| YOUR GOAL |
Locate every line below that contains the word "picture" and copy it.

== MATERIAL ==

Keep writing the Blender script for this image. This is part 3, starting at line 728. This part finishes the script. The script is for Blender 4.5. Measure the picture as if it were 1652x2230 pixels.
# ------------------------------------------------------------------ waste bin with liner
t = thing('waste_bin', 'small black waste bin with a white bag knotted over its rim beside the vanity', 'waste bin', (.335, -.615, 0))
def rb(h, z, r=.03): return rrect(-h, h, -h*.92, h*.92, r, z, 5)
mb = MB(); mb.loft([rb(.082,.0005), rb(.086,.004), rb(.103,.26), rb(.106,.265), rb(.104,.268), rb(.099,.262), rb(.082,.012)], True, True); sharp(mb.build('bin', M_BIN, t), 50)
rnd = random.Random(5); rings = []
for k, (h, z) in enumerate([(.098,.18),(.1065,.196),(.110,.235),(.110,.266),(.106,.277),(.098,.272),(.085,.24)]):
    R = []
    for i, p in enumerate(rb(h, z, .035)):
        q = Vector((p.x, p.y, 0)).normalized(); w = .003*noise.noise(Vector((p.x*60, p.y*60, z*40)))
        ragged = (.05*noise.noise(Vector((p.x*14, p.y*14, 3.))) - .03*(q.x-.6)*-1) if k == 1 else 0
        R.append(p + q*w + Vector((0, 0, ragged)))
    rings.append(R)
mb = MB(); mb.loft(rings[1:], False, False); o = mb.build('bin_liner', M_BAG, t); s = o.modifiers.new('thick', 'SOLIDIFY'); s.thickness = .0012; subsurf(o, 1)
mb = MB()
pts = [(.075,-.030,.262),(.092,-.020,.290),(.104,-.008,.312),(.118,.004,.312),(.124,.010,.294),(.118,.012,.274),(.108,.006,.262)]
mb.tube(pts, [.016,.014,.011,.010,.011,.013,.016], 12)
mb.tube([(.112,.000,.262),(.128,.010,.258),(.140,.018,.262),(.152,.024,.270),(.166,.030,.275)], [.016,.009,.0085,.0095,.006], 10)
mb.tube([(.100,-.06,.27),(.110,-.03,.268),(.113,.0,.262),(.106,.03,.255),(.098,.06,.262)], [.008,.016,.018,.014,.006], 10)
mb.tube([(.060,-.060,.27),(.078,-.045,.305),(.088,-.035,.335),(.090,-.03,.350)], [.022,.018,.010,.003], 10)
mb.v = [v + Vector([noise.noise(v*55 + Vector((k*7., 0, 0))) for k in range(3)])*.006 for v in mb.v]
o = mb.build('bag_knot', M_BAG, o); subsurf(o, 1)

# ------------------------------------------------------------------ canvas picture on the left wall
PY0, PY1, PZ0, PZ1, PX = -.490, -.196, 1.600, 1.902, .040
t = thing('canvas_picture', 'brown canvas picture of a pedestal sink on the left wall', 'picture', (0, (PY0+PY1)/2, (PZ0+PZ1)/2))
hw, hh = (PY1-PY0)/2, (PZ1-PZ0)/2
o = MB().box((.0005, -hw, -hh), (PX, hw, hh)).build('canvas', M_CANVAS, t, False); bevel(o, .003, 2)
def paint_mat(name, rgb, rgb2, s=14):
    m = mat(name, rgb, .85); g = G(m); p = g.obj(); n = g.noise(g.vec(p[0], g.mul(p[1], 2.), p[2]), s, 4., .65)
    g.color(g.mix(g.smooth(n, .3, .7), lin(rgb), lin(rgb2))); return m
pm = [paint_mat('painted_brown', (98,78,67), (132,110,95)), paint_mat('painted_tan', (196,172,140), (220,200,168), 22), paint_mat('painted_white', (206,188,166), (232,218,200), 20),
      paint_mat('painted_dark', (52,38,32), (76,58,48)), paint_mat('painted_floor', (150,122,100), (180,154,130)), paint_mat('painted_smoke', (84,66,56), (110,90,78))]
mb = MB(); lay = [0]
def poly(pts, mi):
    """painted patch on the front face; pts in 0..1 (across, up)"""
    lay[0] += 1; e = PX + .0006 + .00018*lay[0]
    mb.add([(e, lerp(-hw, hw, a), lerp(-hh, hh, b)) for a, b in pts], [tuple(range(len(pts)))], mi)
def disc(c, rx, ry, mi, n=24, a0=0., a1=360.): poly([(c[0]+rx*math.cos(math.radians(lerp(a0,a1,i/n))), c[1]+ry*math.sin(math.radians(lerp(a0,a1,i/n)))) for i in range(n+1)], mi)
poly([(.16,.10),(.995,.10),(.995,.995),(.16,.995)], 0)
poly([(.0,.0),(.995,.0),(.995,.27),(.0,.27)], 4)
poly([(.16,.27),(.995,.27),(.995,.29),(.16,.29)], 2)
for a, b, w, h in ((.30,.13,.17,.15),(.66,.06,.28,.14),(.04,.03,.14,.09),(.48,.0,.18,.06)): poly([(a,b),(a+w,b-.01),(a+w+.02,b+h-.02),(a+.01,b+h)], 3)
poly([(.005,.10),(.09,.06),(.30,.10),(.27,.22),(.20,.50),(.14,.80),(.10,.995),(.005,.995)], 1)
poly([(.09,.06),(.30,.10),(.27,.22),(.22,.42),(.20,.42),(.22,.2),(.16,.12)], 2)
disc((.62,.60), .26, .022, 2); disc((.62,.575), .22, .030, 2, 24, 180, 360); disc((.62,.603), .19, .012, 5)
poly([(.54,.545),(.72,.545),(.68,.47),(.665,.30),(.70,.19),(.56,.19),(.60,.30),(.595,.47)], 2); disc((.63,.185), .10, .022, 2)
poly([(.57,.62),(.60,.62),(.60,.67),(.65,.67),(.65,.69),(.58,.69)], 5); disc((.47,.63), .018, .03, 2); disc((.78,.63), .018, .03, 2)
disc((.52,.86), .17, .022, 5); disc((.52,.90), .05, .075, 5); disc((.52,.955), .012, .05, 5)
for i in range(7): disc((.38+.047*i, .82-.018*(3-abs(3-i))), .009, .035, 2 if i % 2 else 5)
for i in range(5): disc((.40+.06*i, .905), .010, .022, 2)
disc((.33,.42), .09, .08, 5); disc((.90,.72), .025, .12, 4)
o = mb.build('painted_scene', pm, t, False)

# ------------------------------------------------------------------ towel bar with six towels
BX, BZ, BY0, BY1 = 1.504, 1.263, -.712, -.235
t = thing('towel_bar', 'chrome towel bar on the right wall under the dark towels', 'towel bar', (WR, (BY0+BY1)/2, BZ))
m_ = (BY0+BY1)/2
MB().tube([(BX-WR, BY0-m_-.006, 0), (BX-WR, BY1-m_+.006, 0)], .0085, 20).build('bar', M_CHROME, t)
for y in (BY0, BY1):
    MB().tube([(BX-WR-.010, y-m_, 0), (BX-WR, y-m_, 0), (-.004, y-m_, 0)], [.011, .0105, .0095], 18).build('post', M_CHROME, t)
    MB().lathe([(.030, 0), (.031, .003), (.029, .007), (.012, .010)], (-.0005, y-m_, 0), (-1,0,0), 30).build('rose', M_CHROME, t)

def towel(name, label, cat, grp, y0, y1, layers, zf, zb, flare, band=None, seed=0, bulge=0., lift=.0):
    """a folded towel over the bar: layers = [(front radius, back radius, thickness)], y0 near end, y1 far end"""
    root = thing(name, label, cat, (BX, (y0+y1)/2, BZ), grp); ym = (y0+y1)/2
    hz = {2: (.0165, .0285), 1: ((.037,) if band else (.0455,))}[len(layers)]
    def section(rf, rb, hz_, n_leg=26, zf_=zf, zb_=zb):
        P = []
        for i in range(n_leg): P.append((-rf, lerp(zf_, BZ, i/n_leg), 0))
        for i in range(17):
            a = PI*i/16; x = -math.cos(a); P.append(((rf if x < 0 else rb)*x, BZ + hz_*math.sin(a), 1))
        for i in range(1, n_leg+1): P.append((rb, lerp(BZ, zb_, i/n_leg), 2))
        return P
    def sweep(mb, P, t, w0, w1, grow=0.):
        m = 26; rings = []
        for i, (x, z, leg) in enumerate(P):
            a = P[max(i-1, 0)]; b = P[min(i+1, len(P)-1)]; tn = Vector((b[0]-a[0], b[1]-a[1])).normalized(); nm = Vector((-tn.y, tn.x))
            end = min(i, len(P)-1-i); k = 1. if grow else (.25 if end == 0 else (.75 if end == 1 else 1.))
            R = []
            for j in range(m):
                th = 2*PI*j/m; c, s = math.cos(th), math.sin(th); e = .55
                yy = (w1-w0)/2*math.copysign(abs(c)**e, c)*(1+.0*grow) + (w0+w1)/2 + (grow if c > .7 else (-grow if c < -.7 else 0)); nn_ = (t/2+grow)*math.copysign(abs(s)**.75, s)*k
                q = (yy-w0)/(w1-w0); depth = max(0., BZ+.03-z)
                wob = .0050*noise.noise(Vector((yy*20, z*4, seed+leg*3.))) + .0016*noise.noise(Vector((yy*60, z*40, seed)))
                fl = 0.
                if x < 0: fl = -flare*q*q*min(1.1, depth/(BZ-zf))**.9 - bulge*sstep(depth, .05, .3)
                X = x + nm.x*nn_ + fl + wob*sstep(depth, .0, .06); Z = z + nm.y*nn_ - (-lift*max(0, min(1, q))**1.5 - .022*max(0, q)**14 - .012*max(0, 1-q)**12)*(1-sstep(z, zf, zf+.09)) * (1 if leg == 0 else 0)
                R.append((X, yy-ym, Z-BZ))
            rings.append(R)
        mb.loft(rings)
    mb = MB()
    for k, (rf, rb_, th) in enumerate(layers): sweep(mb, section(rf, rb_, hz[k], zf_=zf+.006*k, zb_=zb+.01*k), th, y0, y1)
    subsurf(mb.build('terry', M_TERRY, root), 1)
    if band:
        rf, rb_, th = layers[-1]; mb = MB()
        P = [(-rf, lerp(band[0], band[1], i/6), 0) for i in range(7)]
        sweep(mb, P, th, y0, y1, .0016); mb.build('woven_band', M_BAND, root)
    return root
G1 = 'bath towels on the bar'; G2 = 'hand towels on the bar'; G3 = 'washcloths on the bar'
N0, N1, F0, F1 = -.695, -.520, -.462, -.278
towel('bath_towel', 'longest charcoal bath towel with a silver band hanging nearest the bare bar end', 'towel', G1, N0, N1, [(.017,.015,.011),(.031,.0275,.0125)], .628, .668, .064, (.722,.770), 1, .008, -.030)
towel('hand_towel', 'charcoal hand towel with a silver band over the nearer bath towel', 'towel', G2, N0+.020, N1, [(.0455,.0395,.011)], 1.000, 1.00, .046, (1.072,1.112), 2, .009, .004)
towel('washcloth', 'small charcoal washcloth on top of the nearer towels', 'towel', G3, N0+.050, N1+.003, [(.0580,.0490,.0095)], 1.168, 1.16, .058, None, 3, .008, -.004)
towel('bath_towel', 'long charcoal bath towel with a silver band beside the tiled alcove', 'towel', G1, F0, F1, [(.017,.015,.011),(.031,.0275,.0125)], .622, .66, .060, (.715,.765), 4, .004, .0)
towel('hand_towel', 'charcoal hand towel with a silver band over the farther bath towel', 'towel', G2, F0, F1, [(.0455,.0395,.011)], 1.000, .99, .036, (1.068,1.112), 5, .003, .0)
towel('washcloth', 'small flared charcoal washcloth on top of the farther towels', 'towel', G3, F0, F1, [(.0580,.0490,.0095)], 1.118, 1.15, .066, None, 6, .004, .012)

===

| THE RESULT |
Keep writing the Blender script for this image. This is part 3, starting at line 728. This part finishes the script. The script is for Blender 4.5. Measure the picture as if it were 1652x2230 pixels.
# ------------------------------------------------------------------ canvas picture on the left wall
t = thing('canvas_picture', 'brown canvas picture of a pedestal sink on the left wall', 'picture', (0, (PY0+PY1)/2, (PZ0+PZ1)/2))